В 1985 году «Ленд-О-Лейкс», гигантская компания по производству маргарина, закрыла свой завод на северной окраине города. Вскоре безработица достигла десяти процентов: на первый взгляд не такой уж плохой показатель, однако нужно учесть, что всего за несколько лет население Спенсера уменьшилось с одиннадцати до восьми тысяч человек. В одночасье цены на дома упали на двадцать пять процентов. В поисках работы люди покидали округ и даже отправлялись за пределы штата Айова.
Цена на сельскохозяйственные угодья продолжала стремительно падать, вынуждая многих фермеров продавать свое имущество. Но деньги от продажи земли, полученные на аукционах, не могли покрыть платежи по займам; банки терпели убытки. Это были отраслевые фермерские банки, становой хребет маленьких городков. Они предоставляли займы местным фермерам, мужчинам и женщинам, которых хорошо знали и которым доверяли. Когда фермеры не смогли расплатиться вовремя, вся система рухнула. Банки лопались по всей Айове. Долги и займы в Спенсере выкупали пришлые люди по пенни за доллар, а новые владельцы не стремились брать новые кредиты. Экономика вошла в стагнацию. В конце 1989 года в Спенсере не было выдано ни одного разрешения на строительство нового дома. Ни одного! Никто не хотел вкладывать средства в умирающий город.
Каждое Рождество в Спенсере был Санта-Клаус. Торговцы спонсировали лотереи и предлагали путешествие на Гавайи. В 1979 году не было ни одной витрины, где бы Санта не предлагал подарки. В 1985 году в центре города насчитывалось двадцать пять пустых витрин, и никто не вспоминал о поездке на Гавайи. Санта обошел стороной наш город. Здесь ходила такая шутка: когда последний владелец магазина покинет Спенсер, пусть он не забудет потушить за собой свет.
Библиотека делала все что могла. Когда «Ленд-О-Лейкс» закрылась, мы организовали банк рабочих мест с описанием предлагаемой работы, требуемых навыков и необходимой технической подготовки. Мы предоставили в распоряжение местных жителей компьютер, чтобы они могли составлять резюме и рассылать их. Для многих мужчин и женщин это был первый компьютер, который они видели в жизни. Грустно было видеть, как много людей обращались к нашему банку данных. И если такие чувства возникали у работающих библиотекарей, можно представить, в каком тяжелом положении находились уволенные работники фабрики, обанкротившиеся владельцы малого бизнеса или сельчане, оставшиеся без дела.
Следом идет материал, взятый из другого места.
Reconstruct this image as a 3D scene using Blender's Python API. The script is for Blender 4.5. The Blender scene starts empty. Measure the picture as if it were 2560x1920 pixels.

И в это время у нас на коленях оказался Дьюи. Я не хочу слишком много распространяться о нашей жизни, потому что Дьюи не приносил еды на чей-то стол. Он не создавал рабочие места. Не укреплял нашу экономику. Но, пожалуй, самое худшее в эти тяжелые времена – это паралич мышления. Тяготы лишают вас энергии и занимают все ваши мысли. Все происходящее в жизни предстает в мрачном свете. Плохие вести так же ядовиты, как и заплесневелый хлеб. И Дьюи по крайней мере помогал отвлечься от них.
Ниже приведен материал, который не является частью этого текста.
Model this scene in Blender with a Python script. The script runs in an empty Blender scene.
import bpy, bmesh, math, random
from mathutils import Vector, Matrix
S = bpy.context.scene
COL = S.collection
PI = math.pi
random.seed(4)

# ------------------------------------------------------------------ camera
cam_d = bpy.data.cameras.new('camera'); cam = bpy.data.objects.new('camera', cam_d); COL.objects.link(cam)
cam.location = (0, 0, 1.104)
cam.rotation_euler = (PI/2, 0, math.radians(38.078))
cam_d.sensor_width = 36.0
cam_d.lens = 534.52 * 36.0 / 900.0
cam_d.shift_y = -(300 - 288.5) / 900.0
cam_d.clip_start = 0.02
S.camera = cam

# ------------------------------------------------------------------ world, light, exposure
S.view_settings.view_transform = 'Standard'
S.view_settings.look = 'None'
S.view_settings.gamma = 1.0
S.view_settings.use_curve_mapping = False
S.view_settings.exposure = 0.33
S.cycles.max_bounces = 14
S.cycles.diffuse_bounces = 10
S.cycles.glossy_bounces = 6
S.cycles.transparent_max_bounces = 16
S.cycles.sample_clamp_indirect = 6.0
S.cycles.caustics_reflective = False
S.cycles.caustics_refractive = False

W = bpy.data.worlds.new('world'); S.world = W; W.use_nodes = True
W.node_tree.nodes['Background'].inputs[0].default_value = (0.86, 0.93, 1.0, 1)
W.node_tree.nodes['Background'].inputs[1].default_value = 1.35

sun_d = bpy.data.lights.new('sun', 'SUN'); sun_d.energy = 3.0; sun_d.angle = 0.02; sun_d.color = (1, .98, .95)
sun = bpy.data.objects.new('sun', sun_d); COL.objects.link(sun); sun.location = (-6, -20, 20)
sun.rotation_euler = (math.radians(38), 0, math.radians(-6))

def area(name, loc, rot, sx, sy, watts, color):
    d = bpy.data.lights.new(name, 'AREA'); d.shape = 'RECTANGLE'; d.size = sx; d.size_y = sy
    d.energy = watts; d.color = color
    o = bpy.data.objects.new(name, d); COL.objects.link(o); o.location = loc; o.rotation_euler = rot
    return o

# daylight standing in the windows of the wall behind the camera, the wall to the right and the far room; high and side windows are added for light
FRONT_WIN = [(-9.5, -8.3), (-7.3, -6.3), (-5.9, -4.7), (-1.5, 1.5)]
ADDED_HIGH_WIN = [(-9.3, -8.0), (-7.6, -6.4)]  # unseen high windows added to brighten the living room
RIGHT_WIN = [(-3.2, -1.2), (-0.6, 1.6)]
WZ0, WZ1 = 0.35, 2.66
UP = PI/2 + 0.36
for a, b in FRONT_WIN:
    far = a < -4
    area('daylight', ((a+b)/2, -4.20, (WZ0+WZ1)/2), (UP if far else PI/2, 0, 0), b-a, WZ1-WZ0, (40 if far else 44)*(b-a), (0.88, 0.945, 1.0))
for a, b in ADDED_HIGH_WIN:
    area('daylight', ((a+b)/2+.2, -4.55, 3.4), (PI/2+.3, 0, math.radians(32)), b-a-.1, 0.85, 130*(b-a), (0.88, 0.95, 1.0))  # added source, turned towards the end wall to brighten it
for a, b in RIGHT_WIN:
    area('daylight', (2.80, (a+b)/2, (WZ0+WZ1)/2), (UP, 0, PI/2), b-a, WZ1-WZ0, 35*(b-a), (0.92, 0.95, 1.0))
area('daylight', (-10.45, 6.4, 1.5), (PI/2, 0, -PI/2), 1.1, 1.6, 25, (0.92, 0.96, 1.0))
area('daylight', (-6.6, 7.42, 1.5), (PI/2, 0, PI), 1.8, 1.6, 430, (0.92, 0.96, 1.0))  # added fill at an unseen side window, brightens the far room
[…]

Но его роль оказалась куда важнее. История Дьюи распространилась среди жителей Спенсера. Мы имели к ней непосредственное отношение. Может, продемонстрировать наш библиотечный ящик банкам? Противопоставить его внешним экономическим силам? Остальной Америке, которая ест наш хлеб, но не заботится о людях, которые его выращивают?
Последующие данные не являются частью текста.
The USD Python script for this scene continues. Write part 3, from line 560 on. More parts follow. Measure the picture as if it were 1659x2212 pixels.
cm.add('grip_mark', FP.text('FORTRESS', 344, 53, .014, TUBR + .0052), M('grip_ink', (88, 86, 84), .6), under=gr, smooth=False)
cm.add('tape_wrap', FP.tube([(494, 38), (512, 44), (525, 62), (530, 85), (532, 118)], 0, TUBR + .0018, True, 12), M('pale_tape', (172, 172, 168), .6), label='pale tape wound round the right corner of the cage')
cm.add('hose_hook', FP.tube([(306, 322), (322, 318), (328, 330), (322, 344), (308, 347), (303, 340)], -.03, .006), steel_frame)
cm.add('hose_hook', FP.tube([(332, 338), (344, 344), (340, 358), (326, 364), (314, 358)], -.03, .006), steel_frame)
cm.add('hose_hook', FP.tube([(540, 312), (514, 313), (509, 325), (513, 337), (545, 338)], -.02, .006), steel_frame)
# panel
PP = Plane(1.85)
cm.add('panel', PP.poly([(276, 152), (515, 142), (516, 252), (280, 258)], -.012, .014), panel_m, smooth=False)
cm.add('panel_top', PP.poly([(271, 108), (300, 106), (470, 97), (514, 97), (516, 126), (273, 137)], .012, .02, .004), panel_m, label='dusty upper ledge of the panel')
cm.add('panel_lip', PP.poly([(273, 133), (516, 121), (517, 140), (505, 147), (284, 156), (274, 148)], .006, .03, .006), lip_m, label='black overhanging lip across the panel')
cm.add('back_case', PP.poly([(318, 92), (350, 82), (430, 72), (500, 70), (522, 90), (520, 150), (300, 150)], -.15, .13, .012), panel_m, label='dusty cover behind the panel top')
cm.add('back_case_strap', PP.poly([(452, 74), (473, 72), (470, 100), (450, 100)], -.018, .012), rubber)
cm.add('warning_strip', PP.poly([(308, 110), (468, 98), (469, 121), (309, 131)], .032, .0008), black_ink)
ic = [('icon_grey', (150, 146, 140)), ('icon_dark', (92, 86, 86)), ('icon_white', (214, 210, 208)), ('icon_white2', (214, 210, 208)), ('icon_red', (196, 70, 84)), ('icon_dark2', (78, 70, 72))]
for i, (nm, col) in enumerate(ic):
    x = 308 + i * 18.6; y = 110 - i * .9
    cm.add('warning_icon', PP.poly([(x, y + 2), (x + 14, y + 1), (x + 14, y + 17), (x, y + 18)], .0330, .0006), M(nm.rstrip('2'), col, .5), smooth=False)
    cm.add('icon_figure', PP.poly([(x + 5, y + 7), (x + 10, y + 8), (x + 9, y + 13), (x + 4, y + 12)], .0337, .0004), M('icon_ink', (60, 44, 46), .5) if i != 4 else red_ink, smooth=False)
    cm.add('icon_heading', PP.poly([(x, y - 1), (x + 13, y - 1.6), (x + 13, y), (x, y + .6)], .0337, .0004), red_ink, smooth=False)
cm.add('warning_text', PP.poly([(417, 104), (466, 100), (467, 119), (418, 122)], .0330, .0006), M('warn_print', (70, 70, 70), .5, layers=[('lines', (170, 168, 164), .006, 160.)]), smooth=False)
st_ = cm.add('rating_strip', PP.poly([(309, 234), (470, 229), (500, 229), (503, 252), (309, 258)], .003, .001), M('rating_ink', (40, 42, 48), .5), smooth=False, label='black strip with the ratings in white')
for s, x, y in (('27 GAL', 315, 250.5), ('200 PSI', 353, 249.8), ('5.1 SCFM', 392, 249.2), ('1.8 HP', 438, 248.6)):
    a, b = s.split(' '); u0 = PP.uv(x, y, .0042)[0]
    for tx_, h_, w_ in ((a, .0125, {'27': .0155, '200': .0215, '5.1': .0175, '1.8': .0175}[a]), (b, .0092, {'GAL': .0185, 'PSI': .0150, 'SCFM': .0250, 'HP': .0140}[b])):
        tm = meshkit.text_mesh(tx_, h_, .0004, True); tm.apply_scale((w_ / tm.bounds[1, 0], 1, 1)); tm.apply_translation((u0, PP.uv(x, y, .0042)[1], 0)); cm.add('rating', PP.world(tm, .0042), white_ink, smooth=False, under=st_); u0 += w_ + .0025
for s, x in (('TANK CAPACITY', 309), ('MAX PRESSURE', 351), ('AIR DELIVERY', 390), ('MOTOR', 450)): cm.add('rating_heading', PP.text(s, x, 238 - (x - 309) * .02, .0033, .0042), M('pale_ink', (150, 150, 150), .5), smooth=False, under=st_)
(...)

Итак, был уличный котенок, кем-то брошенный умирать в обледенелом библиотечном ящике, испуганный, одинокий и отчаянно цепляющийся за жизнь. Там он просидел всю ночь, дрожа от холода, и вдруг эти ужасные испытания обернулись тем лучшим, что могла преподнести ему жизнь. Какими бы ни были обстоятельства его жизни, он не утратил доверия и ощущения радости бытия. Он был скромен. Может, скромность не совсем уместное слово – все же он был котом, – но в нем не было ни наглости, ни высокомерия. Только спокойная уверенность. Возможно, это была уверенность живого существа, которое заглянуло смерти в лицо и выжило; безмятежность, которую можно обрести, когда достигаешь предела и надежды уже не остается, но ты все равно возвращаешься. С того момента как мы нашли котенка, я знала: Дьюи никогда не сомневался, что все будет хорошо.